Sarkozy in Ruanda: Investieren statt massakrieren

Frankreichs Präsident besiegelt die neue französisch-ruandische Versöhnung mit einem Staatsbesuch. Die Beziehungen waren lange getrübt.

Auf den Spuren von Frankreichs Verwicklungen: Sarkozy in der Gedenkstätte an den ruandischen Völkermord in Kigali. Bild: reuters

BRÜSSEL taz | Es ist für beide Länder ein historisches Ereignis. Frankreichs Präsident Nicolas Sarkozy ist zum Besuch in Ruanda angekommen. Abgesehen von einem kurzen Händedruck zwischen Kagame und Sarkozys Vorgänger Jacques Chirac 2003 hat es keine Begegnungen mehr zwischen den Staatschefs in Paris und Kigali seit dem ruandischen Völkermord von 1994 gegeben.

Seit November 2006 waren sogar die diplomatischen Beziehungen unterbrochen, nachdem ein französischer Untersuchungsrichter neun internationale Haftbefehle gegen Kagame und sein Umfeld ausgestellt hatte. Dass die Beziehungen sich jetzt erwärmen, ist der Hartnäckigkeit des französischen Außenministers Bernard Kouchner zu verdanken, dessen Kigali-Besuch im Januar das Ende der diplomatischen Eiszeit einläutete.

Es wird jetzt keine Neuauflage der engen Freundschaft geben, die vor Ruandas Völkermord die Präsidenten François Mitterrand und Juvénal Habyarimana verband, als französisches Militär die ruandische Armee massiv aufbaute und Mitterrand dann sogar noch die Übergangsregierung unterstützte, die den Völkermord an Ruandas Tutsi 1994 orchestrierte.

Ruandas Regierung wartet immer noch auf eine offizielle Entschuldigung aus Paris dafür, und noch 2008 beschuldigte eine ruandische Untersuchungskommission Frankreich der direkten Beteiligung am Völkermord und nannte 22 Persönlichkeiten namentlich, darunter Dominique de Villepin, damals Kabinettsdirektor im Außenministerium und heute ärgster Rivale Sarkozys.

Es kommt beiden Ländern gelegen, nunmehr in die Zukunft zu blicken.
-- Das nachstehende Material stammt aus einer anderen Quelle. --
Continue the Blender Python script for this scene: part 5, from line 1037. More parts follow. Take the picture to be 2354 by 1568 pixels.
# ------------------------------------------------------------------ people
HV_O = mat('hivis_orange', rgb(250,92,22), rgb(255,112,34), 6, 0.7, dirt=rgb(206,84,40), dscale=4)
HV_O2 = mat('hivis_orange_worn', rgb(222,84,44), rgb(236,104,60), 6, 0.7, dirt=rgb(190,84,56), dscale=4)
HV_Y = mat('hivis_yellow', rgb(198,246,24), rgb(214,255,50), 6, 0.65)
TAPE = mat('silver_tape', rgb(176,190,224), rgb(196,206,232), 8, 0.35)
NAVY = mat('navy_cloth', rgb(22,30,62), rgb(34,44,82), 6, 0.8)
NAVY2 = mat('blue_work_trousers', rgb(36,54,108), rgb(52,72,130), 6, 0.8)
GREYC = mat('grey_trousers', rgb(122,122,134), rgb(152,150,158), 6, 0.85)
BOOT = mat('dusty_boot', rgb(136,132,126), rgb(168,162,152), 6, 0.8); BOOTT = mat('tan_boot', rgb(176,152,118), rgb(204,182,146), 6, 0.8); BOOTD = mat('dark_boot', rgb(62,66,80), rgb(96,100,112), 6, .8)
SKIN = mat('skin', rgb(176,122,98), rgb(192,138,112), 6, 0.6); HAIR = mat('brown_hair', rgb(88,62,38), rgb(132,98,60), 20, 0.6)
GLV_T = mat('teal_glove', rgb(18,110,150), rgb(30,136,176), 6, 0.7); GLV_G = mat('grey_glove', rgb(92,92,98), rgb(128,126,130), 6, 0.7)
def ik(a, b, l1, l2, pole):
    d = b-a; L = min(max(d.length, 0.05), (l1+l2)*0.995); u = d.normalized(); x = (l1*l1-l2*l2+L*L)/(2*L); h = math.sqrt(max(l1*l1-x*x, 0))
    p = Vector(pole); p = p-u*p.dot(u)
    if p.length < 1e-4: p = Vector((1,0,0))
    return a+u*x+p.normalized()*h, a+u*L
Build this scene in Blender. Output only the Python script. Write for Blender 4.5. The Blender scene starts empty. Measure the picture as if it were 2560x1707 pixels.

Paris will Einfluss in der Region zurückgewinnen: Ruandas Regierung blickt heute eher auf Großbritannien und die USA als auf Frankreich, Präsident Kagame hat Tony Blair als politischen Berater engagiert und die ruandischen Schulen haben dieses Jahr Englisch als Unterrichtssprache eingeführt. Ruanda hat das bestorganisierte Staatswesen der Region und ist heute Drehscheibe für den regionalen Handel, unter anderem mit Mineralien aus dem Kongo. Die drei Granatenanschläge vom vergangenen Freitag in Kigali ändern an dieser Rolle nichts.

Frankreich will nun an verschiedenen regionalen Integrationsprojekten beteiligt werden, in denen Ruanda eine Schlüsselrolle spielt: dem Ausbau des Wasserkraftwerks Ruzizi im Länderdreieck Ruanda-Burundi-Kongo oder der gemeinsamen ruandisch-kongolesischen Ausbeutung der Methangasvorkommen im Kivusee. Diese Projekte bieten französischen Firmen erhebliche Chancen. Sarkozy plant eine internationale Konferenz zur Zusammenarbeit mit der Region der Großen Seen in Paris.

Für Ruanda bietet die Wiederannäherung an Frankreich eine Gelegenheit, lästige diplomatische Verwicklungen zu begraben. "Ein Land wie Ruanda kann sich den Luxus nicht leisten, einen Feind zu haben, der relativ gesehen eine Großmacht ist", sagt Servilien Sebasoni, Kommunikationsberater der ruandischen Regierungspartei RPF. Wenn Frankreich aufhört, auf internationaler Bühne Ruandas Regierung als Pariah darzustellen, so wie dies Sarkozys Vorgänger gerne taten, ist dies für Kigali ein Erfolg. Zugleich werden jene Milieus in Frankreich geschwächt, die noch immer die Anhänger der Hutu-Extremistenideologie des Völkermordes unterstützen, und auch diese Extremisten selbst.